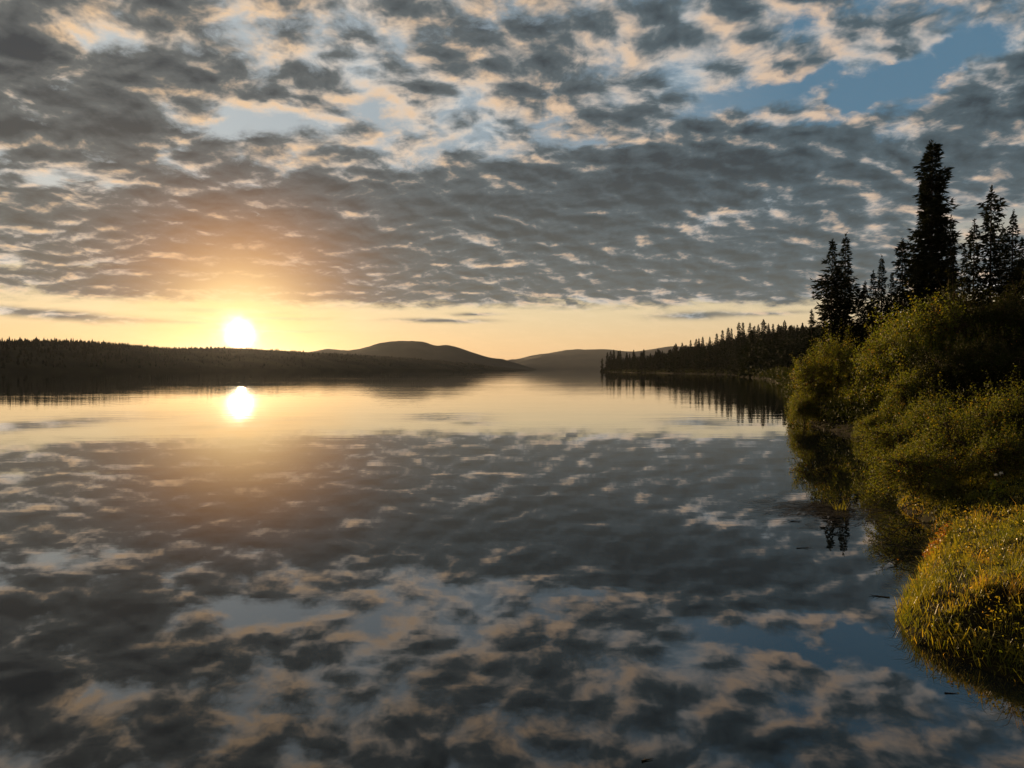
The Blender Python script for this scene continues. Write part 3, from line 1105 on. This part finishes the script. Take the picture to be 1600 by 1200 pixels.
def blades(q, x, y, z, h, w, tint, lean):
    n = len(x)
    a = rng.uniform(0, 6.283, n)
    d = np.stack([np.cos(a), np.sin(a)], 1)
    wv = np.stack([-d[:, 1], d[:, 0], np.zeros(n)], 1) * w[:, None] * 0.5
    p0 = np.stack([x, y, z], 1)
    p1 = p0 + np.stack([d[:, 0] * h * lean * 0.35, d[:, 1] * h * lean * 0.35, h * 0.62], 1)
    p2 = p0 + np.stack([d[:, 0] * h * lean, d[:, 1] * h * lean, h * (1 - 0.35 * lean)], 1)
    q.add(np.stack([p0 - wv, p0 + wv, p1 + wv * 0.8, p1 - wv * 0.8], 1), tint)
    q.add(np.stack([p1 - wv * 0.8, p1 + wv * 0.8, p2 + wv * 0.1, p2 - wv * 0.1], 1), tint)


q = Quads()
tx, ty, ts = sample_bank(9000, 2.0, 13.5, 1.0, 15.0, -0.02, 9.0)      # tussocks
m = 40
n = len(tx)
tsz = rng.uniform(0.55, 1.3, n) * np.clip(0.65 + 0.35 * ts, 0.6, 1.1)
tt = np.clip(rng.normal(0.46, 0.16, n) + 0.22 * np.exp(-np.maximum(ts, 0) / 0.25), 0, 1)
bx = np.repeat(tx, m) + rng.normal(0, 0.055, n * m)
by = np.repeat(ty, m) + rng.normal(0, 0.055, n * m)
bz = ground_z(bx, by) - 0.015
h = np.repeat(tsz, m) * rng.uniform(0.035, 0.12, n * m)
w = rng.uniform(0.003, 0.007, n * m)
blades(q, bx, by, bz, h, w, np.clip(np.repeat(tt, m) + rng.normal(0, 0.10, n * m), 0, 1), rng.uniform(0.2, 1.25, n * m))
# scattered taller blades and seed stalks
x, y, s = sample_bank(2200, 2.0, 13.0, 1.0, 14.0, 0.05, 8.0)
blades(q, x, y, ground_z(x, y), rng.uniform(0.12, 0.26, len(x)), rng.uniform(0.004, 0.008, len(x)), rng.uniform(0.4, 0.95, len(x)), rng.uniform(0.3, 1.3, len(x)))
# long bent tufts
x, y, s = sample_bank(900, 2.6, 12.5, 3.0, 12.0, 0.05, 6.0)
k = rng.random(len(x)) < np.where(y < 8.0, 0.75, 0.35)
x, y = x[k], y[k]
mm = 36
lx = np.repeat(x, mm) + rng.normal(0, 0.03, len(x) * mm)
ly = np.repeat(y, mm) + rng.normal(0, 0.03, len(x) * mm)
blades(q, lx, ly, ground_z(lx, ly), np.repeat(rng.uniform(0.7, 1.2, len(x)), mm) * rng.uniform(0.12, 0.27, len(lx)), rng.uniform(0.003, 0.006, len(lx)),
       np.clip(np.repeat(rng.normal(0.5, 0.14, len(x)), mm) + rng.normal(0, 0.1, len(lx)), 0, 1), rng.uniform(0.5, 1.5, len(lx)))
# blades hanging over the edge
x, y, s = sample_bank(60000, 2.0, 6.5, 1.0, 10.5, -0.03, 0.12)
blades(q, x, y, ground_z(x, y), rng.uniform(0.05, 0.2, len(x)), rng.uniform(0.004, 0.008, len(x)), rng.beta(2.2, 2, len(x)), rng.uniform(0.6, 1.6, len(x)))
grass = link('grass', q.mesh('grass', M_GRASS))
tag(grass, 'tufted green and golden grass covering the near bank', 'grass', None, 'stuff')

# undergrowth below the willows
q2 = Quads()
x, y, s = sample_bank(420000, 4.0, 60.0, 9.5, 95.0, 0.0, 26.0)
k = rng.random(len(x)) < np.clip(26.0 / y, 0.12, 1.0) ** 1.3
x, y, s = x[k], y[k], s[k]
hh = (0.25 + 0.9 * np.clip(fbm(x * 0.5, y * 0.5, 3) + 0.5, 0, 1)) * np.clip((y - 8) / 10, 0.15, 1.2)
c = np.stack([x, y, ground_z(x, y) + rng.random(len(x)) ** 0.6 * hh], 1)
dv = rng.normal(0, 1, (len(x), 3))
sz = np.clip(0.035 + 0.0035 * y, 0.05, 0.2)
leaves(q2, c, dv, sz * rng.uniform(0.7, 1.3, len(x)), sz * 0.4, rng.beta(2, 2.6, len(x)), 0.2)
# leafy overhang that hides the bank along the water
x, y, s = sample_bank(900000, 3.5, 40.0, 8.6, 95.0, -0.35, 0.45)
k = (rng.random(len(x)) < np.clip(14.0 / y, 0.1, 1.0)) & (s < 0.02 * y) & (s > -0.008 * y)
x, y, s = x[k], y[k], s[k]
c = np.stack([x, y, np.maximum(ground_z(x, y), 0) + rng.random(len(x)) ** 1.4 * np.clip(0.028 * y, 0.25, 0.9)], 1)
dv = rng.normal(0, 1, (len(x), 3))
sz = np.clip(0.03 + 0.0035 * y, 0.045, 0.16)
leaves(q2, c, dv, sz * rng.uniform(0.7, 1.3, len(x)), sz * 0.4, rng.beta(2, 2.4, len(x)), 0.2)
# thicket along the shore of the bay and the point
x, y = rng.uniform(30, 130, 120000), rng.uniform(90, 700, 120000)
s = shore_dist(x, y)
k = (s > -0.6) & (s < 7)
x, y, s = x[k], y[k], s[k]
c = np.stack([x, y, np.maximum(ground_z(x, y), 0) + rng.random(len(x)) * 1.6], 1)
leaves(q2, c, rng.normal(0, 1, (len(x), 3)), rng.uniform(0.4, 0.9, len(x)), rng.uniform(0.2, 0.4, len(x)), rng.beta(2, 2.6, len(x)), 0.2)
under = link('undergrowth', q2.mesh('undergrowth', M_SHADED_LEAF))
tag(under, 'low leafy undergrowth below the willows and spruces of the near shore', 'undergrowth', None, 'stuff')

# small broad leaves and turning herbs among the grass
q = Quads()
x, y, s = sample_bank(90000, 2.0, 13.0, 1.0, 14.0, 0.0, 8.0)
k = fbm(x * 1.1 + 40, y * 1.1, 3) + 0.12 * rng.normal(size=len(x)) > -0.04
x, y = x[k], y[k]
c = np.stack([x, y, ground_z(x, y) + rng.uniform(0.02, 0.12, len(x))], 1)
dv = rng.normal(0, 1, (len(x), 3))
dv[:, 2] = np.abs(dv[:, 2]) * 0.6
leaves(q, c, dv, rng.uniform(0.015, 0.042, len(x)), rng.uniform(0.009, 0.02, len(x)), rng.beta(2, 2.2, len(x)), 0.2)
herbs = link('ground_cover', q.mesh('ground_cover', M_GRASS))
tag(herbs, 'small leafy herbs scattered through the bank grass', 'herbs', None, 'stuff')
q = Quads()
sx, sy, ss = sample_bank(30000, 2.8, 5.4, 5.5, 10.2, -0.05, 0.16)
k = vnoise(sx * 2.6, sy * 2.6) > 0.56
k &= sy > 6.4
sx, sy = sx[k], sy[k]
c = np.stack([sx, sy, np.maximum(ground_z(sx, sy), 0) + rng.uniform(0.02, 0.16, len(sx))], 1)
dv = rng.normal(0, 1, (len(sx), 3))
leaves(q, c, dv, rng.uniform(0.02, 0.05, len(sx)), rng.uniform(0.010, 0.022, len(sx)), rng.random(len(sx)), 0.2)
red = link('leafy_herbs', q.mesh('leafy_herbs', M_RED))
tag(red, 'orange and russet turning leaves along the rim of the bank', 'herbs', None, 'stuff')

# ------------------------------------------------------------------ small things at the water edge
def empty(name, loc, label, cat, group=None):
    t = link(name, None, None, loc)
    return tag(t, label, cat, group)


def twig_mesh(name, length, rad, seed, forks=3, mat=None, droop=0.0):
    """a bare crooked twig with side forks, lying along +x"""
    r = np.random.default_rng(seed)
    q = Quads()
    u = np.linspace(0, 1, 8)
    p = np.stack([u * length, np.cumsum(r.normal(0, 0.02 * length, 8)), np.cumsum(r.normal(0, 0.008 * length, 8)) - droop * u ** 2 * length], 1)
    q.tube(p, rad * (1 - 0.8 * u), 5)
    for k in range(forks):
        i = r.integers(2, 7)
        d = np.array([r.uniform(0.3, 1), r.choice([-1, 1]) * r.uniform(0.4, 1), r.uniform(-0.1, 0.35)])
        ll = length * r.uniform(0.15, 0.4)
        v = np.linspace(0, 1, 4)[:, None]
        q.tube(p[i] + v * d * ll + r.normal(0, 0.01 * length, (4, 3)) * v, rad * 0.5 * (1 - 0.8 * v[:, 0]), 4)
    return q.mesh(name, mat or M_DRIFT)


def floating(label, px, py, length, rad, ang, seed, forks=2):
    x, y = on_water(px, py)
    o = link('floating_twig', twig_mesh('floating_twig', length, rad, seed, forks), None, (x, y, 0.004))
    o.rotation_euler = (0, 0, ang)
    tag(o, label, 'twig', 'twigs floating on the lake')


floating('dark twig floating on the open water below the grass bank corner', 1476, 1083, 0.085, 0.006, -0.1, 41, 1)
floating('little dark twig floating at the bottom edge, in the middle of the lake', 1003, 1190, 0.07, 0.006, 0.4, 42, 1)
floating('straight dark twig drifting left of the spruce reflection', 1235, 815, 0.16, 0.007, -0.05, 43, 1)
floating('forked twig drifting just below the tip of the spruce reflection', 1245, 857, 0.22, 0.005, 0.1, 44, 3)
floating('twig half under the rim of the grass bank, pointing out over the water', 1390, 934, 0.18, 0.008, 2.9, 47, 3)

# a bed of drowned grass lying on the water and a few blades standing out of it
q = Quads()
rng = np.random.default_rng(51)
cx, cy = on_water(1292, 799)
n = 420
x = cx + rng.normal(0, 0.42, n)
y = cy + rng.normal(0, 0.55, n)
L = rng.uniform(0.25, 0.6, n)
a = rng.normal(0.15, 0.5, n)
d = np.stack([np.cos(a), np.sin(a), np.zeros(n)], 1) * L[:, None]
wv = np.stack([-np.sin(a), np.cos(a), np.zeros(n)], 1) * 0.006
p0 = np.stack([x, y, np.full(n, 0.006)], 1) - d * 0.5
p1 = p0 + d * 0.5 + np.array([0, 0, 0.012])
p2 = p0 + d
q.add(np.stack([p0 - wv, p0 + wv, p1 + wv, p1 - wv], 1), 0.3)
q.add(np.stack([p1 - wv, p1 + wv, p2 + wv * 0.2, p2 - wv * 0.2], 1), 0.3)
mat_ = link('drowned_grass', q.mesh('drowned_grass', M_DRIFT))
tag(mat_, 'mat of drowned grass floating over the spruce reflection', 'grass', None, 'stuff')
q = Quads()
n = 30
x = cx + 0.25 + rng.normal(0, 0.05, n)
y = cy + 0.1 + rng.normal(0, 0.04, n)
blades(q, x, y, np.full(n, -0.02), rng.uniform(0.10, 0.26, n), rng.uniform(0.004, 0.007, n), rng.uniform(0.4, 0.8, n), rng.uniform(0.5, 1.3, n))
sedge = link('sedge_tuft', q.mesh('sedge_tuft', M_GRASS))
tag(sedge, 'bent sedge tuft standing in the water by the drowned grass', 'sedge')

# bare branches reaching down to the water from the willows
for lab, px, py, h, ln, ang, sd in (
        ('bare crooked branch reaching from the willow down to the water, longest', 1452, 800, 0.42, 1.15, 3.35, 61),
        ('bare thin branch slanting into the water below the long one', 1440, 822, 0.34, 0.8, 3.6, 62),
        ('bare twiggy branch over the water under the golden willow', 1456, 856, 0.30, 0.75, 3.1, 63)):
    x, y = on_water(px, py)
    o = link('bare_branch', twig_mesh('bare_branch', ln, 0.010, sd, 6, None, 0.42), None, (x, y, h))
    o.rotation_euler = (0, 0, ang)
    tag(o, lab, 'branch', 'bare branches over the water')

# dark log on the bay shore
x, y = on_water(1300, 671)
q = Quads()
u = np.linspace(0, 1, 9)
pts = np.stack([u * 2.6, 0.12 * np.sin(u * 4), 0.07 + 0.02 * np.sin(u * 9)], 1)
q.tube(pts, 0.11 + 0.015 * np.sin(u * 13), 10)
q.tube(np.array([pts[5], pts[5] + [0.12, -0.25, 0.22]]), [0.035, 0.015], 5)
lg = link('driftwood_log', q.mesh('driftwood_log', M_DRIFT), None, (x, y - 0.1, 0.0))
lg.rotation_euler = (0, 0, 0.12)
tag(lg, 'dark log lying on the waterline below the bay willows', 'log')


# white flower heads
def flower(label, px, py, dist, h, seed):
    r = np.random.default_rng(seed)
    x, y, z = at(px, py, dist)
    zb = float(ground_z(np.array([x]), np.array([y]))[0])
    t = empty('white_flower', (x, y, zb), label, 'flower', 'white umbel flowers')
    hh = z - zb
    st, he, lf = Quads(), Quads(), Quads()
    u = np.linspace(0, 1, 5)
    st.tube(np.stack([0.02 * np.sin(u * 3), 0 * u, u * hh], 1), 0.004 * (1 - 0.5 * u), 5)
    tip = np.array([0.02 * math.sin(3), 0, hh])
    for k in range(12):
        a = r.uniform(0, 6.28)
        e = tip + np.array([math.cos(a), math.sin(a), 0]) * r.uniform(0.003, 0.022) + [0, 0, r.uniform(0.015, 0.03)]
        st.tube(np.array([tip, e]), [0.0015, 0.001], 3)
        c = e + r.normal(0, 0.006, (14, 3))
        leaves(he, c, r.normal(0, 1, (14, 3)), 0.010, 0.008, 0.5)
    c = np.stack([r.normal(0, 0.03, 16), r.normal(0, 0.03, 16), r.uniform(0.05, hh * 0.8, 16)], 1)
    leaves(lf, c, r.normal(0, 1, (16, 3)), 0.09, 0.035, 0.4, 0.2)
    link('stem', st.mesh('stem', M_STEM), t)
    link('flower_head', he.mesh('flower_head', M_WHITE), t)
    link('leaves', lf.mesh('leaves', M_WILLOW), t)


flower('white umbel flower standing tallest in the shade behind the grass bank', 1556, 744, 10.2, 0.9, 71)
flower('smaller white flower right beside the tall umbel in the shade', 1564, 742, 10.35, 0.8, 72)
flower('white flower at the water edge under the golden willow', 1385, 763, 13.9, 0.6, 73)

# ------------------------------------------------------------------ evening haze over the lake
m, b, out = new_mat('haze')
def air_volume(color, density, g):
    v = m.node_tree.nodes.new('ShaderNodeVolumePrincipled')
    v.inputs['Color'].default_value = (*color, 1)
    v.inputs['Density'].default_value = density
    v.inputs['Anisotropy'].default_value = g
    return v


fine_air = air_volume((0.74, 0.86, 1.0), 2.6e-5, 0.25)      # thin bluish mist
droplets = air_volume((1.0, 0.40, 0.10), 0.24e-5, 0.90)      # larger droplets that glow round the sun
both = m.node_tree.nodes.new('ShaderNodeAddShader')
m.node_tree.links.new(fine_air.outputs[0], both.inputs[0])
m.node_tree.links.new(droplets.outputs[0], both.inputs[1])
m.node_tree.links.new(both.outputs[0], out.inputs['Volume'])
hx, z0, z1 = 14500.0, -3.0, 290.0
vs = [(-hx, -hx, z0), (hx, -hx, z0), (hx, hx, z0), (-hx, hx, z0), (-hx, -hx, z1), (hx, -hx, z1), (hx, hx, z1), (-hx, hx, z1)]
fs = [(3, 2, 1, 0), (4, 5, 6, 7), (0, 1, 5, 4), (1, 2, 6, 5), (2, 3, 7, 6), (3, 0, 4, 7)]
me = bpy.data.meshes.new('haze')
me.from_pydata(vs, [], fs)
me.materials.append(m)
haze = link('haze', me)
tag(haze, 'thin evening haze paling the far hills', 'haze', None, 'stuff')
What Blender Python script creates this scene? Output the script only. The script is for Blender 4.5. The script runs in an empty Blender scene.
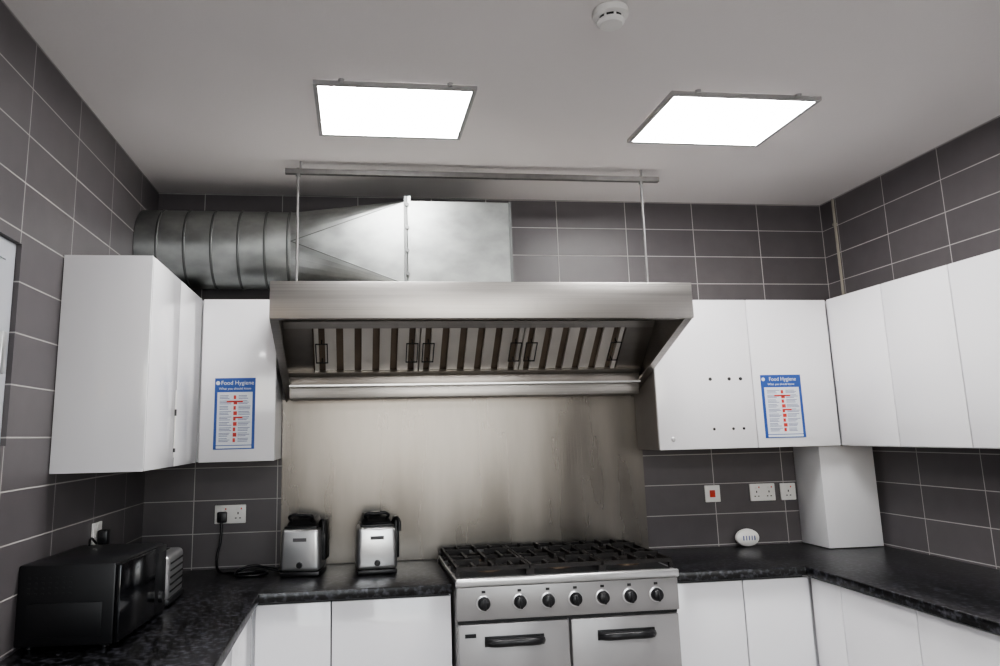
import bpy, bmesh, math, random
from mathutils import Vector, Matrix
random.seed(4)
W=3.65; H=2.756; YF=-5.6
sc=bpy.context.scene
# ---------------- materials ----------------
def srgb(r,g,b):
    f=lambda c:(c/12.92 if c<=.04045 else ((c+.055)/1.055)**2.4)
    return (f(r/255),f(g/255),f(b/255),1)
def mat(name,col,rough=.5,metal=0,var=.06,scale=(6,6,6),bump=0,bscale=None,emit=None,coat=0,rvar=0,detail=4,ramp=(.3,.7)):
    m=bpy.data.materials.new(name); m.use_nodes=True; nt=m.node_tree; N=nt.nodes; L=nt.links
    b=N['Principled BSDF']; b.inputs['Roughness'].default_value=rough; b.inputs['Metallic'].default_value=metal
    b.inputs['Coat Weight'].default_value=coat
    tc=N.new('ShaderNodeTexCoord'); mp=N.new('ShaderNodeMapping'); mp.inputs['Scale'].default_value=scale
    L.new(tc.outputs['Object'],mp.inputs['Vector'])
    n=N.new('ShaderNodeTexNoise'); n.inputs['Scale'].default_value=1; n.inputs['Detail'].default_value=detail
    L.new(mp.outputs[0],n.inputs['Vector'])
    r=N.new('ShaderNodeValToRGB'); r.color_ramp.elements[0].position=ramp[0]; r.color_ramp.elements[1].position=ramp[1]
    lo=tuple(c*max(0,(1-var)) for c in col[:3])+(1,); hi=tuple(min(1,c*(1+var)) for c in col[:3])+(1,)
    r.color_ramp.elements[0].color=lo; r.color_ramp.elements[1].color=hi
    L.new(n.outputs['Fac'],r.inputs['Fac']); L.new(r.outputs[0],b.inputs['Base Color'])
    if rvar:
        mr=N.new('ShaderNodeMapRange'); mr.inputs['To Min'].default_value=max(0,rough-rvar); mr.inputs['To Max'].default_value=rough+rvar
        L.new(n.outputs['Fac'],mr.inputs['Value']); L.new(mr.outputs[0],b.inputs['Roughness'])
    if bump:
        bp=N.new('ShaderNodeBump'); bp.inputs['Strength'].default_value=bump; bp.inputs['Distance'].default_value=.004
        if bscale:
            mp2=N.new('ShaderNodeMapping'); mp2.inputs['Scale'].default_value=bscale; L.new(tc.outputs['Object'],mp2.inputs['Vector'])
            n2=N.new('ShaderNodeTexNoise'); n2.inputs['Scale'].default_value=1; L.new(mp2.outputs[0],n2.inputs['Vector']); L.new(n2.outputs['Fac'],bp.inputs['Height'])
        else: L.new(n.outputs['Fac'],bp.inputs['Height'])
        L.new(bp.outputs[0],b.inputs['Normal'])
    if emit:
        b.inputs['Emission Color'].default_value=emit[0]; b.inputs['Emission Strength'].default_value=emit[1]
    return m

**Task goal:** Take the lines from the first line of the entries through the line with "q.add(np.stack([p1 - wv *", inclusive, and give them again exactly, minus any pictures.

**Solution to the problem:**
The Blender Python script for this scene continues. Write part 3, from line 1105 on. This part finishes the script. Take the picture to be 1600 by 1200 pixels.
def blades(q, x, y, z, h, w, tint, lean):
    n = len(x)
    a = rng.uniform(0, 6.283, n)
    d = np.stack([np.cos(a), np.sin(a)], 1)
    wv = np.stack([-d[:, 1], d[:, 0], np.zeros(n)], 1) * w[:, None] * 0.5
    p0 = np.stack([x, y, z], 1)
    p1 = p0 + np.stack([d[:, 0] * h * lean * 0.35, d[:, 1] * h * lean * 0.35, h * 0.62], 1)
    p2 = p0 + np.stack([d[:, 0] * h * lean, d[:, 1] * h * lean, h * (1 - 0.35 * lean)], 1)
    q.add(np.stack([p0 - wv, p0 + wv, p1 + wv * 0.8, p1 - wv * 0.8], 1), tint)
    q.add(np.stack([p1 - wv * 0.8, p1 + wv * 0.8, p2 + wv * 0.1, p2 - wv * 0.1], 1), tint)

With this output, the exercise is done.